Exercise description ▸ Copy out exactly the lines from the first line of the material below through the line containing "bo.location = Vector(p)-ORG[lt];", and nothing beyond them.

Collected data ▸
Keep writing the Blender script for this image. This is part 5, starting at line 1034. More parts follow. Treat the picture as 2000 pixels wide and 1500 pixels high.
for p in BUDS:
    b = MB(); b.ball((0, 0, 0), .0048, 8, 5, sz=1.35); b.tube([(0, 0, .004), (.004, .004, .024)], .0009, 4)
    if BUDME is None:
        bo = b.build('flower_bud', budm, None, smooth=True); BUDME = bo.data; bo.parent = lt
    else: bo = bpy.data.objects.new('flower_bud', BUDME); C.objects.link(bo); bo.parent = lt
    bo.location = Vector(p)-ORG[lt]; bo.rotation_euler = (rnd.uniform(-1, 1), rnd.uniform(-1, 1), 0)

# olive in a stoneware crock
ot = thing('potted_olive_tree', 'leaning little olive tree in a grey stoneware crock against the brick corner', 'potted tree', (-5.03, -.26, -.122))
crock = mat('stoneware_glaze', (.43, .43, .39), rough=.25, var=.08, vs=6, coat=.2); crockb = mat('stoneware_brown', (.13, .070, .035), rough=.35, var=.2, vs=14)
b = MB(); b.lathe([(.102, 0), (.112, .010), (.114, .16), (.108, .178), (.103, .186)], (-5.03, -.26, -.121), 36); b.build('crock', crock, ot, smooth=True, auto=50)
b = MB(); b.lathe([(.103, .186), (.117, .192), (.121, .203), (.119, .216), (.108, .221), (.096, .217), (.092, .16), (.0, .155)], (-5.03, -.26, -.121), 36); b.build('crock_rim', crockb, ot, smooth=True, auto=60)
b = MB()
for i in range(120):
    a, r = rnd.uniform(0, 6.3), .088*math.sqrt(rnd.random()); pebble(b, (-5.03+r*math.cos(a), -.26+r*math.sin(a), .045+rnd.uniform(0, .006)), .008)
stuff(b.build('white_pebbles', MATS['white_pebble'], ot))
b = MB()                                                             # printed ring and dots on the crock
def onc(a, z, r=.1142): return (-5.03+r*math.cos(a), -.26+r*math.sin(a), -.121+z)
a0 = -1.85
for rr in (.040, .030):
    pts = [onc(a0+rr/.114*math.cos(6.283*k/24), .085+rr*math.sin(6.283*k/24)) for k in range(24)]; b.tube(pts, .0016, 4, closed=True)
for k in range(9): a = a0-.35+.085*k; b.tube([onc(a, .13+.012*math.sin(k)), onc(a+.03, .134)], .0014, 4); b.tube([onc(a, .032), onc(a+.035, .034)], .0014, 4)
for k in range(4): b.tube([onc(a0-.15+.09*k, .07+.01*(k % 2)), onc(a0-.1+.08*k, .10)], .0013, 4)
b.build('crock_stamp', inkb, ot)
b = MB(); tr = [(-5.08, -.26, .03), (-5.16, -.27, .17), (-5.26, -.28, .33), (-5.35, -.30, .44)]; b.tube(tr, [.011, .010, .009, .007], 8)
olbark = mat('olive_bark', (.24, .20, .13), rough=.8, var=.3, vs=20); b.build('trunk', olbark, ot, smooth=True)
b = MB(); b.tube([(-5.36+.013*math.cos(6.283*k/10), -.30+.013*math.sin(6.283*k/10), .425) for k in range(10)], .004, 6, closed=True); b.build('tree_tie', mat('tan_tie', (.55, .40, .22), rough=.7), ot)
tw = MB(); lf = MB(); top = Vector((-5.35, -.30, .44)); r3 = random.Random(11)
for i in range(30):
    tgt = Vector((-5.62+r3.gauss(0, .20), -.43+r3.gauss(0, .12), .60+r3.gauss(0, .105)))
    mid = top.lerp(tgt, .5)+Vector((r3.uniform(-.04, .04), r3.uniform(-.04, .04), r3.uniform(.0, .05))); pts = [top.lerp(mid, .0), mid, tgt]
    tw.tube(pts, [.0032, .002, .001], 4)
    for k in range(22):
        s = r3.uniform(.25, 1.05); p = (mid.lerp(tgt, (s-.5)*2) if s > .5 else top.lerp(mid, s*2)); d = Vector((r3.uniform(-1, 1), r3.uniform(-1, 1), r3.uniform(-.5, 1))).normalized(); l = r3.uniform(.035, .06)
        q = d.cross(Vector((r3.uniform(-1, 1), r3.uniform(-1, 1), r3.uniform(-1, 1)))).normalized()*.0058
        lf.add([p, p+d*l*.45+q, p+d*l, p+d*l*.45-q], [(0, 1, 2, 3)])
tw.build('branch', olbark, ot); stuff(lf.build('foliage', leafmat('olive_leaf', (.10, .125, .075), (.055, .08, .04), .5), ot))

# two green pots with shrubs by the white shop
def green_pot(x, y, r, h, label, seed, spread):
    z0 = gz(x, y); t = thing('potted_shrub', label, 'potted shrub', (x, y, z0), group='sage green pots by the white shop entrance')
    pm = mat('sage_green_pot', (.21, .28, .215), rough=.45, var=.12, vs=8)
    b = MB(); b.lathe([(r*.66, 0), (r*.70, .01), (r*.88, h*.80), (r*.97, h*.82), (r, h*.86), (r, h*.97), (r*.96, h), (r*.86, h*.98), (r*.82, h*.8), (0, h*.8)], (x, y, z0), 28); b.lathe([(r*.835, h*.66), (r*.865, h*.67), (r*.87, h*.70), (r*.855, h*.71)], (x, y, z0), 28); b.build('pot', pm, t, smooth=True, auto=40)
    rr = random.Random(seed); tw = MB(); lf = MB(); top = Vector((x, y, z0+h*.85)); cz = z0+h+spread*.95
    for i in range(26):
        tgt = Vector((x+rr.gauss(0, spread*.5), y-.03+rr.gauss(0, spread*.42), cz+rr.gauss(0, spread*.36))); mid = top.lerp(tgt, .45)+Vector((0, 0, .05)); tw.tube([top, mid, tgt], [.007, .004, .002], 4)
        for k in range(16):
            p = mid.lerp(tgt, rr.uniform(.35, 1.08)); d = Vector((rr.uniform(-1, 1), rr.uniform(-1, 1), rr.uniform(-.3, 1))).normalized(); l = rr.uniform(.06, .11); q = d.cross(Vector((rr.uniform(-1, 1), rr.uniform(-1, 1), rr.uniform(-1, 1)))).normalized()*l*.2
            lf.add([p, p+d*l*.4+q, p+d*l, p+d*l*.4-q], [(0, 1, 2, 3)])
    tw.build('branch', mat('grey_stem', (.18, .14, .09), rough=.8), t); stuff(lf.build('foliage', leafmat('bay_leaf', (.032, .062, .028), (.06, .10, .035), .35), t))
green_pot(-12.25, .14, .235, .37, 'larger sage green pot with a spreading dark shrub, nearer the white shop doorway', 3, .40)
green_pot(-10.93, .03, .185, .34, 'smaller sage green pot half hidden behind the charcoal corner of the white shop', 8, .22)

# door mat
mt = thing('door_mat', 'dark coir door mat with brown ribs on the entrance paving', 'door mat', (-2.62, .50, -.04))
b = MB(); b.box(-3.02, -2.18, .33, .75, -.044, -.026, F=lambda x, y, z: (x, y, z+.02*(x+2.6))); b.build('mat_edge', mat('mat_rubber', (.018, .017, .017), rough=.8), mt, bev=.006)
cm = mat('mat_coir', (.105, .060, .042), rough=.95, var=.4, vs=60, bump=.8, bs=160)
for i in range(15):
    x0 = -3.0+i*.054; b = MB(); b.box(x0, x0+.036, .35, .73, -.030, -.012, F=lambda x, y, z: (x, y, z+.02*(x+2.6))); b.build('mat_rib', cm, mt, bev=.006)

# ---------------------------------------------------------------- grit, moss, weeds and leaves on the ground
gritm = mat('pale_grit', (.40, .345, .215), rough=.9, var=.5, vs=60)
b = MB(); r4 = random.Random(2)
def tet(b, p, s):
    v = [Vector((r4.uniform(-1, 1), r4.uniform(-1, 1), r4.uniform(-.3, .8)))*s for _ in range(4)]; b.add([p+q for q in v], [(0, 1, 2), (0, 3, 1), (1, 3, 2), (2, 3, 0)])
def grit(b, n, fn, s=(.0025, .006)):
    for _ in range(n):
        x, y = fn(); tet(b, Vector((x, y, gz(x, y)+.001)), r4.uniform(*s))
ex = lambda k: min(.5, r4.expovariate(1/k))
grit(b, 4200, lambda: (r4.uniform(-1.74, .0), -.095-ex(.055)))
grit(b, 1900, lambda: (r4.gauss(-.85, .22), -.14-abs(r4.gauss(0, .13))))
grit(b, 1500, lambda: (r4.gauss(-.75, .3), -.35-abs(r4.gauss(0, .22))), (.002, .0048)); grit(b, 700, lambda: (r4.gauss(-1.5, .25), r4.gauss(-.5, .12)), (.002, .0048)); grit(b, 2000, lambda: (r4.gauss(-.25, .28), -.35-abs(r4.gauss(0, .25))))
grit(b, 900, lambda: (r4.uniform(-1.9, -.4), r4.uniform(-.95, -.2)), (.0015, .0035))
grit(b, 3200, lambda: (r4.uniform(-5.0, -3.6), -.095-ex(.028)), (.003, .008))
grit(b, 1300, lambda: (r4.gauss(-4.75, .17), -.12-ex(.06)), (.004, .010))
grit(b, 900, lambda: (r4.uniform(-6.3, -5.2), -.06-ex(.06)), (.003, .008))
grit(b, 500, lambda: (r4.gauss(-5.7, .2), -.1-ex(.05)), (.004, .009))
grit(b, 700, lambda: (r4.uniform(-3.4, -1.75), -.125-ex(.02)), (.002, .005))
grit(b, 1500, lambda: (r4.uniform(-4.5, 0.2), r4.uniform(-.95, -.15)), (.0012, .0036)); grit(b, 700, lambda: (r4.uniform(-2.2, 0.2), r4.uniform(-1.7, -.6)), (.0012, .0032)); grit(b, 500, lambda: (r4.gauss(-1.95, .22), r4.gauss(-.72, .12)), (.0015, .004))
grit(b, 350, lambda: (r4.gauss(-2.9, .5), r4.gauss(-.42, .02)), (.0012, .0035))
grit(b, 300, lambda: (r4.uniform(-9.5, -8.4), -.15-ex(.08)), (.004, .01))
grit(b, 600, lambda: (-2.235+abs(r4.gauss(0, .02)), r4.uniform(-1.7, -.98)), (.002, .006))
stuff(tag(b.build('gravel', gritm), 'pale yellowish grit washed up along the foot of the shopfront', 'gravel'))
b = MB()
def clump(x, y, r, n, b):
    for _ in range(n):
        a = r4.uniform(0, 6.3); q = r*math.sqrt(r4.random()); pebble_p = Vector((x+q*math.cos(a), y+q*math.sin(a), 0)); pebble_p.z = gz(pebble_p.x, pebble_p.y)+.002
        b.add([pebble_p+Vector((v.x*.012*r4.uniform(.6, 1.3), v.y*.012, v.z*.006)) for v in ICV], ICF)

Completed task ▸
Keep writing the Blender script for this image. This is part 5, starting at line 1034. More parts follow. Treat the picture as 2000 pixels wide and 1500 pixels high.
for p in BUDS:
    b = MB(); b.ball((0, 0, 0), .0048, 8, 5, sz=1.35); b.tube([(0, 0, .004), (.004, .004, .024)], .0009, 4)
    if BUDME is None:
        bo = b.build('flower_bud', budm, None, smooth=True); BUDME = bo.data; bo.parent = lt
    else: bo = bpy.data.objects.new('flower_bud', BUDME); C.objects.link(bo); bo.parent = lt
    bo.location = Vector(p)-ORG[lt]; bo.rotation_euler = (rnd.uniform(-1, 1), rnd.uniform(-1, 1), 0)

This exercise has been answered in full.